2019-20 Team: San Jose Barracuda (AHL)
NHL Debut: 2019-20
Nationality: RUS
Age: 24 | Ht: 6-4 | Wt: 185 | Shoots: L

Maxim Letunov is an interesting prospect. Originally drafted in the second round (52 overall) by the St. Louis Blues in 2014, the Russian forward never signed with the team and his rights were traded to the Arizona Coyotes in exchange for Zbynek Michalek at half salary and a conditional third-round draft pick in 2015. His rights were traded again, this time in a swap of draft picks between the Sharks and Coyotes ahead of the 2016 Draft.
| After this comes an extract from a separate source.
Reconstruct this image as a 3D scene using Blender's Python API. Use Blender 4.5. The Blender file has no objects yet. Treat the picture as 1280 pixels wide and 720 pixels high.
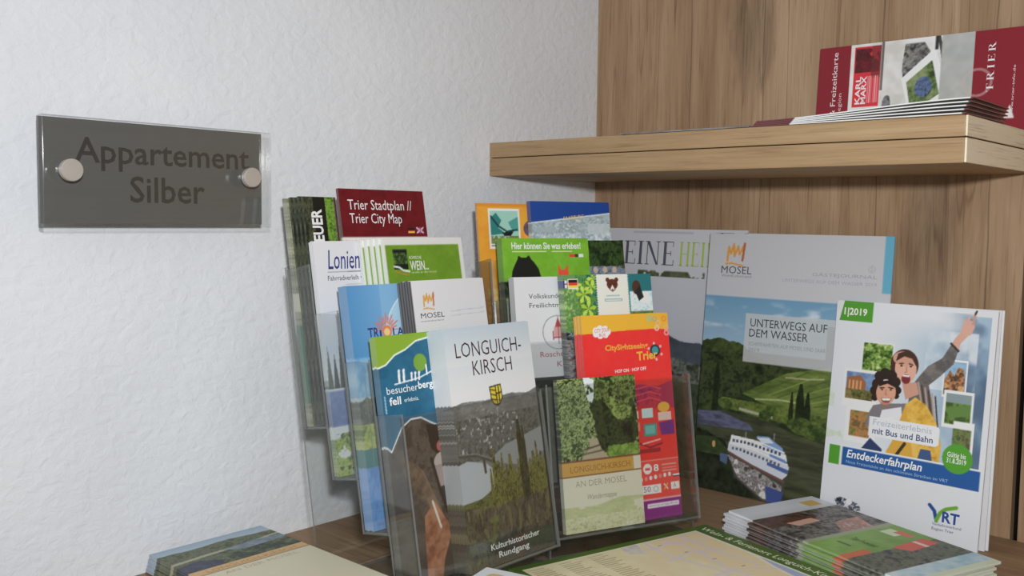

After three years at the University of Connecticut, Letunov signed with the Sharks.

International prospects who chose the USHL and NCAA play are a little bit of a rarity in the league and it’s harder to evaluate their progress against prospects in the CHL path, though playing in the United States since 2012 has helped with the Russian center’s development. Letunov made a splash with his first NHL goal last season, and 40 points in 50 AHL games is certainly encouraging. This upcoming camp will be a big one for him, especially as the Sharks’ center depth will be tested.

Ryan Donato, C/LW

Eliteprospects

2019-20 Team: Minnesota Wild (NHL)
NHL Debut: 2017-18
Nationality: USA
Age: 24 | Ht: 6-0 | Wt: 181 | Shoots: L

At 24-years-old, Ryan Donato is a bit of journeyman already. He was drafted just a few selections after Letunov, going 56 overall in the 2014 Draft to the Boston Bruins. Donato battled his way through the ranks of high school hockey, named to the 2014-15 USHS All-USA Hockey First Team. He won a Bronze Medal with Team USA in the World Juniors Championship the following year, scoring three goals and one assist in seven games.

Taking the NCAA path allowed him a unique opportunity to become an Olympian in 2018, representing the United States as the NHL sat out the international tournament. There, Donato put up five goals and one assist in five games, tying with Kirill Kaprizov (OAR) and Ilya Kovalchuk (OAR) for the most goals scored by a single player that Olympics.

At the NHL level, he’s seen inconsistent ice time with the Bruins before getting traded to the Minnesota Wild in exchange for Charlie Coyle at the 2019 trade deadline. When Minnesota failed to utilize him, the Sharks picked him up at a bargain price in a trade. Donato is a natural goal-scorer who could be on the cusp of a break-out season.